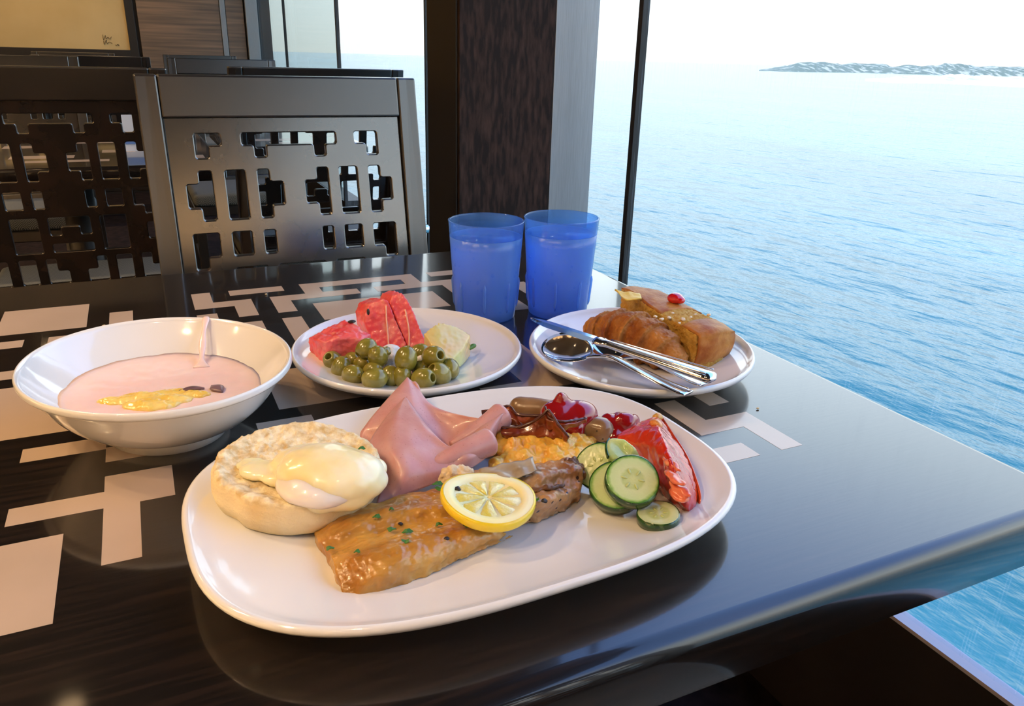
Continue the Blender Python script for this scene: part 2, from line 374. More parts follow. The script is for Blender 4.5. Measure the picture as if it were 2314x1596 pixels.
# round steel clamp that holds the glass joint
cl = atx(966, 517, XW-.02)
gc = thing('glass_clamp', 'round steel clamp holding the window joint behind the lattice chair', 'clamp', cl)
for r_, x0, x1, nm in ((.016, -.012, .002, 'clamp_disc'), (.009, .002, .026, 'clamp_bolt')):
    bm = bmesh.new(); bmesh.ops.create_cone(bm, cap_ends=True, segments=24, radius1=r_, radius2=r_*.92, depth=x1-x0, matrix=Matrix.Translation((((x0+x1)/2), 0, 0)) @ Matrix.Rotation(PI/2, 4, 'Y'))
    bevel(from_bm(nm, bm, STEEL, gc), .002)
# pillar between the panes: wood face towards the table, brushed metal face beside the glass
YP = 1.493
pil = thing('pillar', 'dark wood pillar with a brushed metal strip beside the window', 'pillar', (.72, YP, 0))
box('core', (-.132, .004, 0), (.178, .173, 2.45), DARK, pil)
box('wood_panel', (-.1323, -.002, 0), (.0760, .006, 2.45), PILLW, pil, .001)
box('shaded_side_panel', (-.1365, .0065, 0), (-.1322, .173, 2.45), DARK, pil)  # near-black colour stands in for the shadow on the pillar's left face
box('metal_strip', (.0772, -.001, 0), (.178, .006, 2.45), BRUSHED, pil, .001)
# far wall
tag(box('wall_far', (-5.2, YF, 0), (1.05, YF+.1, 2.45), DARK), kind='structure')
def wallx(px): return aty(px, 60, YF-.03).x
wp = thing('wall_panelling', 'brown streaked wood panelling on the far wall beside the picture', 'wall panel', ((wallx(312)+wallx(556))/2, YF-.03, 0))
ox = wp.location.x
box('panel', (wallx(314)-ox, 0, 0), (wallx(499)-ox, .03, 2.4), WALLW, wp, .002)
box('panel', (wallx(513)-ox, 0, 0), (wallx(553)-ox, .03, 2.4), WALLW, wp, .002)
box('metal_strip', (wallx(500)-ox, -.006, 0), (wallx(512)-ox, .03, 2.4), BRUSHED, wp, .002)
box('corner_post', (wallx(556)-ox, -.03, 0), (.95-ox, .03, 2.4), BRUSHED, wp, .003)
# gold picture in a dark frame
px1 = wallx(287); pz0 = 1.0
pic = thing('framed_picture', 'large plain gold picture in a dark frame on the far wall', 'picture', (px1-.75, YF-.03, pz0))
canvas = box('canvas', (-.75, 0, .02), (.75, .028, 1.3), GOLD, pic)
box('frame_side', (.75, -.02, -.05), (.805, .03, 1.37), DARK, pic, .003)
box('frame_side', (-.805, -.02, -.05), (-.75, .03, 1.37), DARK, pic, .003)
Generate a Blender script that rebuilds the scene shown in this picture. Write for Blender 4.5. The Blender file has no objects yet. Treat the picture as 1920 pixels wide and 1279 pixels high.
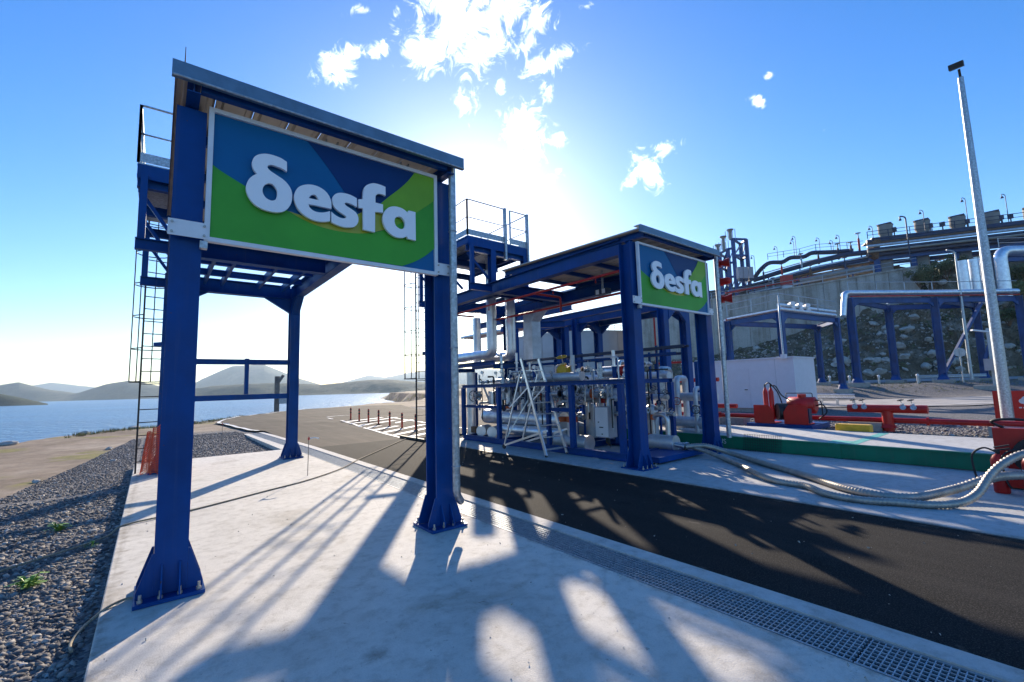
import bpy, bmesh, math, random
import numpy as np
from mathutils import Vector, Matrix, noise

random.seed(7)
rng = np.random.default_rng(7)
V = Vector
scene = bpy.context.scene
COL = scene.collection

# ------------------------------------------------------------------ camera
CAM_H = 1.7
YAW, PITCH, ROLL, FPX = 0.67292, 0.10137, -0.02832, 835.5
_f = V((math.sin(YAW) * math.cos(PITCH), math.cos(YAW) * math.cos(PITCH), math.sin(PITCH)))
_r0 = V((math.cos(YAW), -math.sin(YAW), 0))
_u0 = _r0.cross(_f)
_r = _r0 * math.cos(ROLL) + _u0 * math.sin(ROLL)
_u = -_r0 * math.sin(ROLL) + _u0 * math.cos(ROLL)
cam_data = bpy.data.cameras.new("camera")
cam = bpy.data.objects.new("camera", cam_data)
COL.objects.link(cam)
cam.matrix_world = Matrix(((_r.x, _u.x, -_f.x, 0), (_r.y, _u.y, -_f.y, 0), (_r.z, _u.z, -_f.z, CAM_H), (0, 0, 0, 1)))
cam_data.sensor_width = 36
cam_data.lens = FPX / 1920 * 36
cam_data.clip_start = 0.05
cam_data.clip_end = 30000
scene.camera = cam

# ------------------------------------------------------------------ light
SUN_EL, SUN_AZ = math.radians(20.7), math.radians(33.9)      # azimuth clockwise from +Y
SUN_DIR = V((math.sin(SUN_AZ) * math.cos(SUN_EL), math.cos(SUN_AZ) * math.cos(SUN_EL), math.sin(SUN_EL)))
sd = bpy.data.lights.new("sun", 'SUN')
sd.energy = 4.7
sd.angle = math.radians(0.6)
sd.color = (1.0, 0.86, 0.68)
sun = bpy.data.objects.new("sun", sd)
sun.rotation_euler = SUN_DIR.to_track_quat('Z', 'Y').to_euler()
sun.location = SUN_DIR * 60
COL.objects.link(sun)

world = bpy.data.worlds.new("World")
scene.world = world
world.use_nodes = True
wn, wl = world.node_tree.nodes, world.node_tree.links
wn.clear()
w_out = wn.new('ShaderNodeOutputWorld')
w_bg = wn.new('ShaderNodeBackground')
w_bg.inputs['Strength'].default_value = 0.112
sky = wn.new('ShaderNodeTexSky')
sky.sky_type = 'NISHITA'
sky.sun_disc = False
sky.sun_elevation = SUN_EL
sky.sun_rotation = SUN_AZ
sky.altitude = 0
sky.air_density = 1.15
sky.dust_density = 0.40
sky.ozone_density = 4.0


def w_math(op, a, b=None, c=None):
    n = wn.new('ShaderNodeMath')
    n.operation = op
    for i, v in enumerate((a, b, c)):
        if v is None:
            continue
        if isinstance(v, (int, float)):
            n.inputs[i].default_value = v
        else:
            wl.new(v, n.inputs[i])
    return n.outputs[0]


w_tc = wn.new('ShaderNodeTexCoord')
w_dir = w_tc.outputs['Generated']
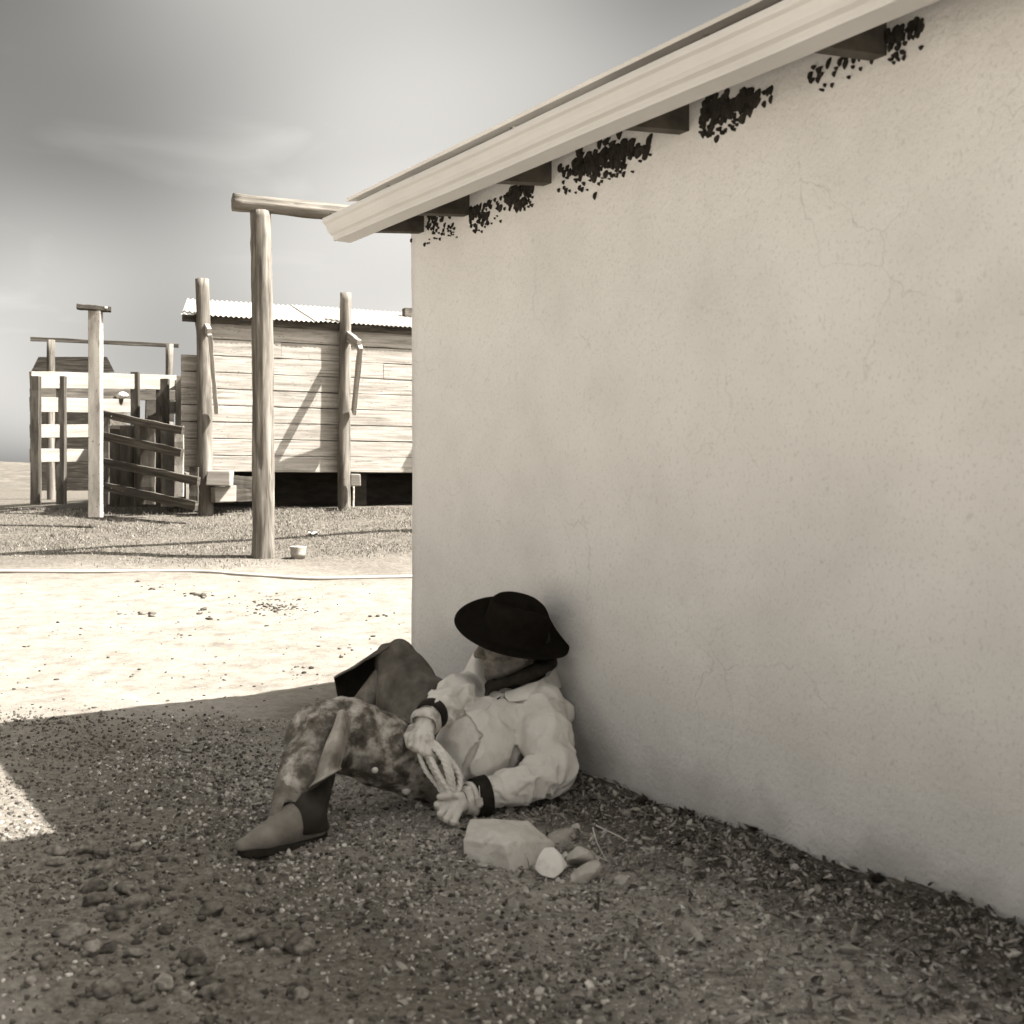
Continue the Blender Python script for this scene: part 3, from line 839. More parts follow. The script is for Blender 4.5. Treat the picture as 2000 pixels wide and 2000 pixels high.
# hose lying across the yard
hosem = mat('hose_rubber', [(.3, .26), (.7, .36)], (3, 3, 3), 3, .6, layers=[((5, 5, 5), .55, .7, .3, .5)], spec=.3)
hp = [(-60, 1118), (120, 1119), (200, 1119), (300, 1118), (390, 1119), (450, 1123), (520, 1128), (600, 1132), (700, 1131), (800, 1129), (900, 1126), (1000, 1124)]
def tube(name, pts, r, m, parent=None, ns=10, sub=6, twist=0.0, lobes=0, lobe=0.0, smooth=True, r_end=None, cap=True):
    P = []
    n = len(pts)
    for i in range(n - 1):
        p0, p1, p2, p3 = pts[max(i-1, 0)], pts[i], pts[i+1], pts[min(i+2, n-1)]
        for k in range(sub):
            t = k / sub
            P.append(.5 * ((2*p1) + (p2-p0)*t + (2*p0-5*p1+4*p2-p3)*t*t + (3*p1-p0-3*p2+p3)*t*t*t))
    P.append(pts[-1])
    V, Fc = [], []
    d0 = (P[1] - P[0]).normalized()
    nrm = d0.cross(Vector((0, 0, 1)));
    if nrm.length < .05: nrm = d0.cross(Vector((0, 1, 0)))
    nrm.normalize()
    ln = 0
    for i, p in enumerate(P):
        d = (P[min(i+1, len(P)-1)] - P[max(i-1, 0)]).normalized()
        nrm = (nrm - d * nrm.dot(d)).normalized()
        bn = d.cross(nrm)
        if i: ln += (p - P[i-1]).length
        s = i / (len(P) - 1)
        rr = r if r_end is None else r + (r_end - r) * s
        for j in range(ns):
            a = 2 * math.pi * j / ns
            q = 1 + (lobe * (abs(math.cos(lobes * .5 * (a + twist * ln))) - .6) if lobes else 0)
            V.append(p + (nrm * math.cos(a) + bn * math.sin(a)) * rr * q)
    for i in range(len(P) - 1):
        for j in range(ns):
            j2 = (j + 1) % ns
            Fc.append((i*ns + j, i*ns + j2, (i+1)*ns + j2, (i+1)*ns + j))
    if cap: Fc.append(tuple(range(ns - 1, -1, -1))); Fc.append(tuple((len(P)-1)*ns + j for j in range(ns)))
    return mk(name, V, Fc, m, parent, smooth)
hpts = []
for (px, py) in hp:
    p = ground_hit(px, py); hpts.append(p + Vector((0, 0, .010)))
hose = tube('hose', hpts, .015, hosem, None, 10, 14)
tag(hose, 'long thin pale hose lying across the sunlit yard', 'hose')
scr = ground_hit(612, 1044)
paper = mat('paper_scrap', [(.3, .62), (.7, .7)], (8, 8, 8), 3, .9)
v = []
for j in range(5):
    for i in range(7):
        v.append(Vector((scr.x + (i - 3) * .016, scr.y + (j - 2) * .03, scr.z + .012 + .012 * math.sin(i * 1.3 + j) + .006 * (j % 2))))
ps = mk('paper_scrap', v, [(j*7 + i, j*7 + i + 1, (j+1)*7 + i + 1, (j+1)*7 + i) for j in range(4) for i in range(6)], paper, None, True)
sm_ = ps.modifiers.new('thickness', 'SOLIDIFY'); sm_.thickness = .002
tag(ps, 'crumpled white paper scrap on the turf behind the pail', 'scrap')

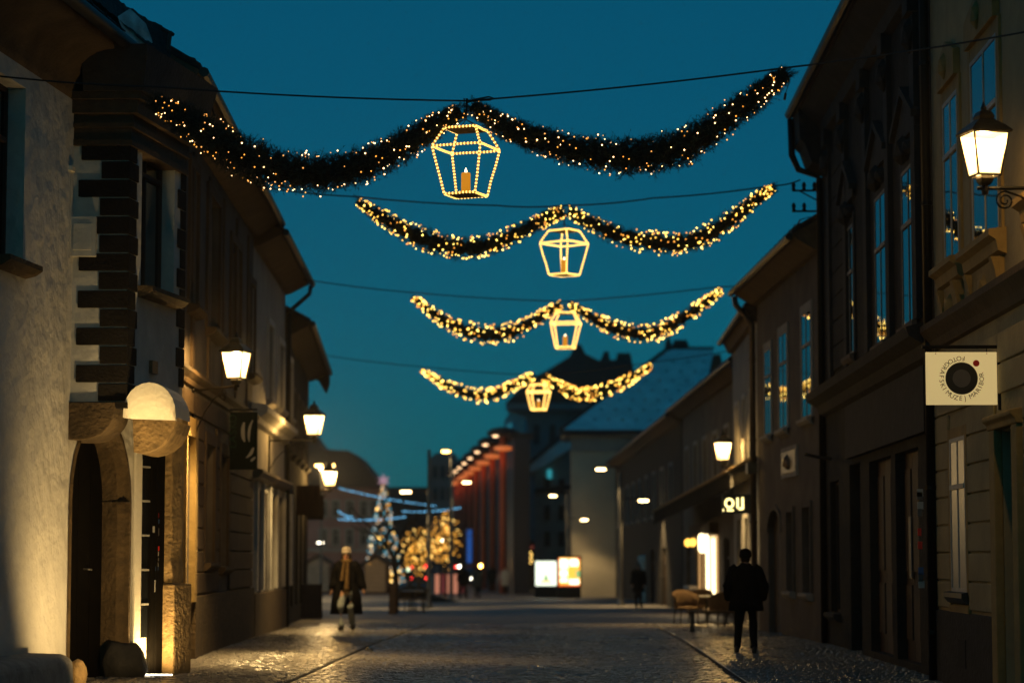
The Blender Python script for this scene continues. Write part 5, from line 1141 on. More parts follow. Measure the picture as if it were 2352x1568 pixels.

== What is being asked ==
Look above for the line with "Generate a Blender", then print it and each line after it down to and including the line with "COL = scene.collection". Leave out the pictures and keep the wording exact.

== Final result ==
Generate a Blender script that rebuilds the scene shown in this picture. Write for Blender 4.5. The Blender file has no objects yet. Treat the picture as 1920 pixels wide and 1279 pixels high.
import bpy, bmesh, math, random
import numpy as np
from mathutils import Vector, Matrix, noise

random.seed(7)
rng = np.random.default_rng(7)
V = Vector
scene = bpy.context.scene
COL = scene.collection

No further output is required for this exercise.